While the origin of eyeglasses is relatively unknown and widely debated, reading glasses first appeared on the scene in Italy around 1260 C.E. They were initially designed to help the elderly in their quest for reading. The reading glasses were insanely popular very quickly but there was one drawback - arms had not been invented for the prescription eyeglasses and the frames kept slipping down the nose! The Spanish tried to remedy this by tying ribbons to the frames and then wrapping them around their ears but the local folks were not so keen on that idea.
Early sunglasses served a special purpose and it wasn’t to block the rays of the sun. Smoke tinting was the first means of darkening eyeglasses, and the technology was developed in China prior to 1430. These darkened lenses were not vision-corrected, nor were they initially intended to reduce solar glare. For centuries, Chinese judges had routinely worn smoke-colored quartz lenses to conceal their eye expressions in court. A judge’s evaluation of evidence as credible or mendacious was to remain secret until a trial’s conclusion.
Sunglasses came on the scene in 1929 when a young innovator, Sam Foster, convinced the Woolworth’s store on the Atlantic City Boardwalk to sell his new brand of sunglasses - Foster Grant. They became an instant sensation in the 1930’s when worn by the era’s most popular movie stars! The American culture has Sam Foster to thank for making something like eye protection from UVA and UVB rays look so cool and hip!
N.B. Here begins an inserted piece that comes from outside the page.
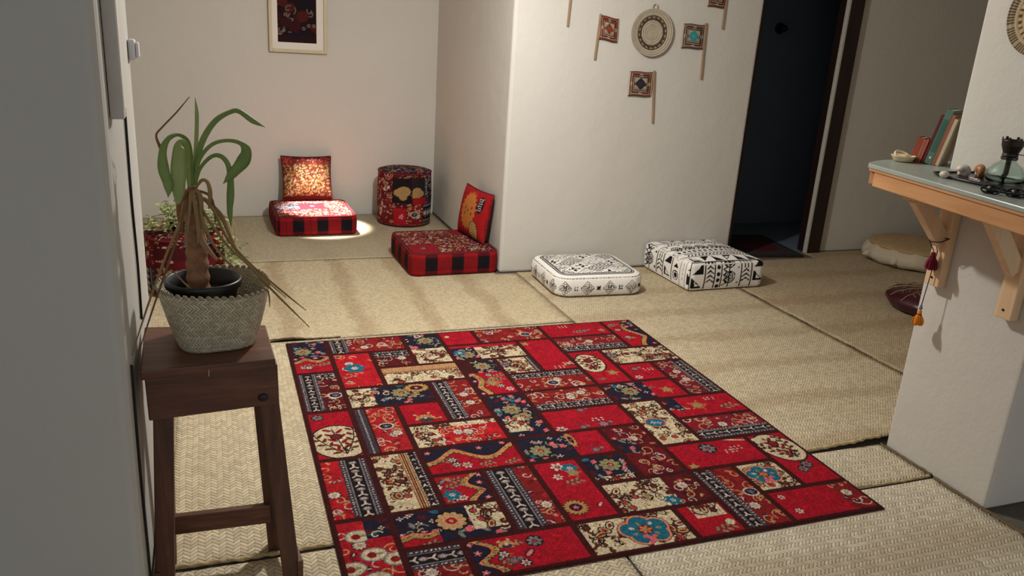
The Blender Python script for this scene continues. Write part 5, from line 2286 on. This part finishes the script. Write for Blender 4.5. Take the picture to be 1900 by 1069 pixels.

With World War II brewing in 1936, Ray Ban designed anti-glare aviator style sunglasses, using polarized lens technology newly created by Edwin H. Land, founder of the Polaroid Corporation.
They also designed a slightly drooping frame perimeter to maximally shield an aviator’s eyes, which repeatedly glanced downward toward a plane’s instrument panel. Fliers were issued the glasses at no charge, and the public in 1937 was able to purchase the model that banned the sun’s rays as Ray-Ban aviator sunglasses.